In the late ’60s and early ’70s junior high school hallways across the country buzzed with rumors of rock star death: Donny Osmond decapitated by a guitar string; Elton John pulling a Sylvia Plath down on his knees with his head in the oven. Most of the time the rumors were as false as they were wild, but after Janis, Jim and Jimi, after Duane Allman’s motorcycle crash (and a year later, Berry Oakley, at almost exactly the same spot), we came to expect our rock stars to check out early. We aren’t surprised when River Phoenix twitched to death on the sidewalk in front of a nightclub, his body marinated in chemicals. Heath Ledger’s death was accidental, but in retrospect, hardly surprising. Ditto Amy Winehouse. Ditto Philip Seymour Hoffman.

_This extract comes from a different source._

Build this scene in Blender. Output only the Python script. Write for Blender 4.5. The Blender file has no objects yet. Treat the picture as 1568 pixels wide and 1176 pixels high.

It’s been 20 years since Cobain, the troubled millionaire, blew out his own lights with a shotgun. And I still think about that sometimes, about how sad and worthless the death was, and wonder about what might have happened. It’s a shame he didn’t have the chance to grow into a fat mediocrity, a figure of fun.

If you fool around with social media, you might be aware of the Dutch beer commercial that tastelessly posits a desert island where all the murdered and self-slaughtered culture heroes escaped to. There Kurt and Elvis and Marilyn Monroe and Jimi loll on the beach, getting old and cheery with good beer and anonymity. It’s probably not too soon to convert these tragedies to comic purposes, but it still hit me in the gut when I saw it.

Cobain was maybe not a great talent; Nirvana was about over when he checked out. But I don’t know. One of the silliest things Scott Fitzgerald ever wrote was that line about there being no second acts in American lives.

It gets better, kids. It almost always gets better.